I don’t know how it happened, honest! Haha.
I’ll try my best, but I don’t know about ‘mature writier’—maybe after it’s all finished ![]()
I’m so glad H and BF are getting love, though! I know the BFFs trope is hit and miss for a lot of people.
(And thank you for the errors—I’ll fix those now)
i may be in the minority here, but i just feel that sometimes the writing can be a bit word-heavy. that’s not bad in itself, but i find it distracting when i’m trying to go through a scene and i’m met with two paragraphs describing a character’s appearance or the city layout. even more so when i’m introduced to five different people at once, all of them getting a detailed description one after the other.

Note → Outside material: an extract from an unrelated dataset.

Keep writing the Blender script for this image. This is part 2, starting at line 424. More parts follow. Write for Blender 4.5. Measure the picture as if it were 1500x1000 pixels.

imo these moments could be a little more spaced out, and it would benefit the flow of the narrative without feeling like we’re taking a break from the main stuff to get info-dumped.
overall, i really like this game though. it feels very grounded and realistic, and it hits all the marks for me in a superhero story. i like most of the characters, and my mc behaves like a real person who got handed this fantastic power and is just trying to do some good with it.
and i liked specially the division between civilian and mask personalities, it adds an extra layer that distinguishes mantle from others in the genre.
great work with this and i’ll keep my eyes open for future updates!
Thank you!
Talking about the dreaded infodumps:
This is an early chapter thing—it was a conscious decision on my part to burden the first two chapters with set-up, so that what comes after can shine unimpeded. My thinking was, once your mind clicks reading a story, and you connect with the world, you don’t really want it to still spoon feed to you like you’re still learning. But it was always something I went back and forth on. ![]()
What I’ve released was already heavily edited down
haha. I remember I had a whole paragraph in the opening scene talking about how BF and H met and how quickly their bond formed, but I ultimately cut the whole thing, even though I liked the passage. Because I think the scene already speaks for itself on the friends’ bond.
For the introduction of RF South:
Even with what I said previously—usually I’d absolutely be spacing out introducing that many characters at once—in service to the story of the scene. I think the reason I didn’t in that case is because that is the story of the scene, being overwhelmed by introductions. It felt like it put the MC and the reader on the same page.
Thank you for the kind words as well as the feedback ![]()
Maybe try interspersing that info at other places, once sentence at a time? You already are doing a good job slowly revealing bits about the story’s backstory one hint at a time.
Thank you ![]()
If you’re talking about the H & BF passage, I do actually stand by cutting that. I think it’s enough to say the two are life-long best friends. Going into details on how they met, when that story’s already so easily surmised isn’t so necessary (they met in school).
But don’t worry about missing out on that kind of content—it’s not like I don’t enjoy throwing in other references to their history here and there ![]()
When I reached End of Demo I want to scream “nooooo!!”. This is sooo good ![]()
I really enjoyed it, the humor is great, I can’t wait for more ![]()
Thank you, you’re too kind! ![]()
I’m both sorry and glad that I left you wanting more haha ![]()
I was wondering why we can’t see the code of the game. I’m asking that because after reading a LOT of game like this I can’t stop myself from stat-maxing.
Putting in a question at the top here: Does everyone feel consistently happy that their playstyle is rewarding, points-wise, the personality you play as? And, do you feel you get enough points and aren’t struggling to keep them?
Back to the reply:
I’m sorry, I know this can be annoying for some people! ![]()
Originally, I did write all my code around the idea that people would be able to go through it—and I only changed my mind because I was self-conscious haha.
But, at this point, there’s quite a lot of spoilers appearing in the backend now, so I unfortunately won’t be opening up the code. I’m really sorry about that.
I will say, you don’t have to worry about gaming the stats—I like to write with the idea that there’s never a ‘fail’, just a different path. Espeically for the personality scores—those will mainly always be flavour.
I think you get enough point of each stats to create the MC that you want. I just didn’t found any choice to make a Flirtatious or Bashful vigilante but I suppose it’s because he met the RO for the first time and it would have been strange to flirt at the beginning
No problem it’s just that I like to see the code of a game, it make me appreciate the work that the author put into it and allow me to sometime discover scene that I didn’t even knew were possible in the first place. If the code would spoil the rest of the game then I’m totally ok to not see and prefer to simply wait for the rest of the game
Yeah, not many flirt/bash options for now—they’ll come when the characters are more familiar! I’m itching to spark those connections haha ![]()
I’m glad you understand about the code; I definitely have no problem people going through it after release (as long as you don’t mind the mess
)
Can’t wait to find out how we got our powers, Bonnie’s accident, and Why she’s afraid of police stations. I really hope we can tell Bonnie our secret before she learns about it some other way.
Thank you for the comment! ![]()
I can tell who your favourite is
haha
I can’t wait to start giving some answers…
Yeah I hope she will become the Oracle to our Batman.